Forshaw opens with Franckenberg’s table of correspondences between Cabala, Magic and Alchemy, in which “we discover that the loci of these practices are, respectively, Oratorium, Auditorium, and Laboratorium” (p.170). Franckenberg’s table is reproduced below – it’s also interesting to see the tenfold progression (X/10-C/100-M/1000) here as found in Dee’s Monas:

In the above table, mathematics is related to auditorium, which of course prompts one to dwell on the long historical relationship between music and mathematics, from Pythagoras and his anvils onward. The position of auditorium between the physical and divine worlds is also suggestive of speculative music such as the music of the spheres. Forshaw also points out that this threefold scheme is reflected in Khunrath’s famous laboratory engraving:

Being accustomed to reading left-to-right and top-to-bottom the threefold symbolism of Khunrath’s laboratory arrangement is not immediately obvious, yet there – between the spiritual oratory and the furnace – is a table strewn with instruments and calculating devices. There are scales and measures which suggest the link between relations in the world of physical matter, form and mass and those of musical ratios. Mathematics – and their audition in the form of music – are therefore not separate from the physical world, but in some manner along the great chain of being they are the progenitors of matter. Music itself – as the inscription at the foot of the table tells us – ‘is the dispeller of sadness and evil spirits, because the SPIRIT of JEHOVAH gladly sings in a heart filled with pious joy’: that is, it provides the link between the worlds of nature and theology.

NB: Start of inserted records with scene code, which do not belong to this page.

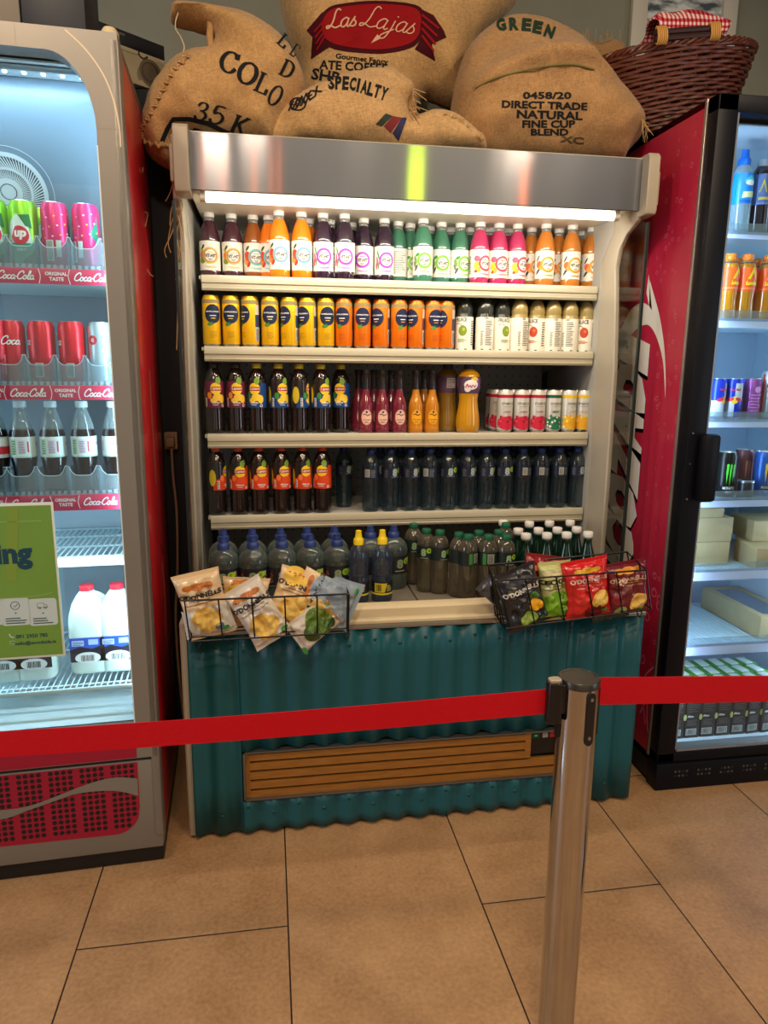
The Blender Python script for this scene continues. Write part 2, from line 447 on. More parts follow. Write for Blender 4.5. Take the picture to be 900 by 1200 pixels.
wf = mat('white_frame', (205, 202, 192), .5)
x0, x1, z0, z1 = 1.485-.01, 1.935, 2.47, 3.0
mb = MB()
for a in ((x0, x0+.065, z0, z1), (x1-.065, x1, z0, z1), (x0, x1, z0, z0+.065), (x0, x1, z1-.065, z1)): mb.box(a[0], a[1], WALLY-.03, WALLY-.001, a[2], a[3], wf, .004)
mb.build('frame', fr, True)
MB().box(x0+.06, x1-.06, WALLY-.015, WALLY-.002, z0+.06, z1-.06, pm).build('print', fr, True)

# ================================================================= open display cooler
cream = noisy(mat('cream_metal', (176, 168, 150), .4, spec=.45), 8, .05)
railm = mat('price_rail', (182, 175, 152), .35, spec=.5)
silver = mat('brushed_steel', (150, 152, 158), .10, 1)
N, L, b = nodes(silver)
b.inputs['Anisotropic'].default_value = 1.0
cv = N.new('ShaderNodeCombineXYZ'); cv.inputs[2].default_value = 1; L.new(cv.outputs[0], b.inputs['Tangent'])
tc = N.new('ShaderNodeTexCoord'); mp = N.new('ShaderNodeMapping'); mp.inputs['Scale'].default_value = (1.2, 1, 260); L.new(tc.outputs['Object'], mp.inputs[0])
nz = N.new('ShaderNodeTexNoise'); nz.inputs['Scale'].default_value = 4; L.new(mp.outputs[0], nz.inputs['Vector'])
mr = N.new('ShaderNodeMapRange'); mr.inputs[3].default_value = .09; mr.inputs[4].default_value = .12; L.new(nz.outputs['Fac'], mr.inputs[0]); L.new(mr.outputs[0], b.inputs['Roughness'])
innerm = mat('cooler_liner', (176, 174, 166), .5)
darkm = mat('cooler_side', (30, 32, 38), .5)
tealm = noisy(mat('teal_corrugated', (16, 86, 95), .42, spec=.45), 3, .12)
ba_ = N.new('ShaderNodeBsdfPrincipled'); ba_.inputs['Base Color'].default_value = lin((122, 126, 134)); ba_.inputs['Metallic'].default_value = 1; ba_.inputs['Roughness'].default_value = .48
mx_ = N.new('ShaderNodeMixShader'); mx_.inputs[0].default_value = .38; L.new(ba_.outputs[0], mx_.inputs[1]); L.new(b.outputs[0], mx_.inputs[2]); L.new(mx_.outputs[0], N['Material Output'].inputs['Surface'])
tubem = mat('tube_glow', (255, 246, 226), .3, emit=6)
glassm = pane('side_glass', (240, 244, 243), .6)
XL, XR = -.24, 1.15
ZT = 2.037
ck = thing('display_cooler', 'open drinks display cooler with steel fascia and teal corrugated base', 'cooler', (.45, .3, 0))
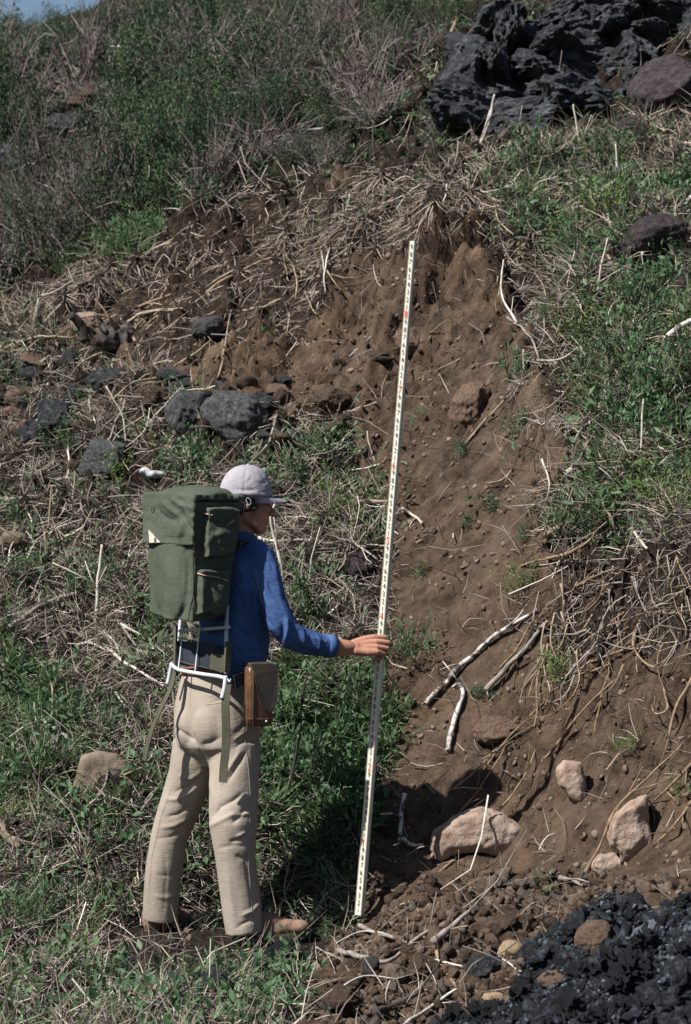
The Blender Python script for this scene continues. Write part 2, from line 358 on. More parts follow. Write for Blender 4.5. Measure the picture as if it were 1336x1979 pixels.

Presumably it is the work of the alchemist to traverse these three worlds of chemistry, mathematics and theology conveying illuminated insight back and forth between the his oratory and the vessels on his furnace in some sort of divine feedback loop. (Note to self – could there be any plausible links between the fire of divine love as in Richard Rolle and the fire(s) of alchemy?)

Outside the world of 17th century alchemists I realise that this is something my currently putative experiments in sound and augmented reality are attempting: to use sound as a vehicle for insight between the physical world and something less tangible – not quite the divine world, but certainly a world beyond the individual; a world of ideas and shared experience. With regard to the power of music to precipitate insight I was reminded on this quote from Anthony Storr’s Music and the Mind:

(Music) permits the same kind of scanning, sorting, and rearrangement of mental contents which takes place in reverie or sleep. There are many other ways of achieving this, from going for a solitary walk in the country to practising transcendental meditation.

On the topic of alchemy and music: Forshaw cites some nice examples of alchemical song, including one of my favourites: the Antiphon En pulcher lapis noster, a chant in the Phrygian mode from around 1400, which you can view here courtesy of the Beinecke Rare Book and Manuscript Library.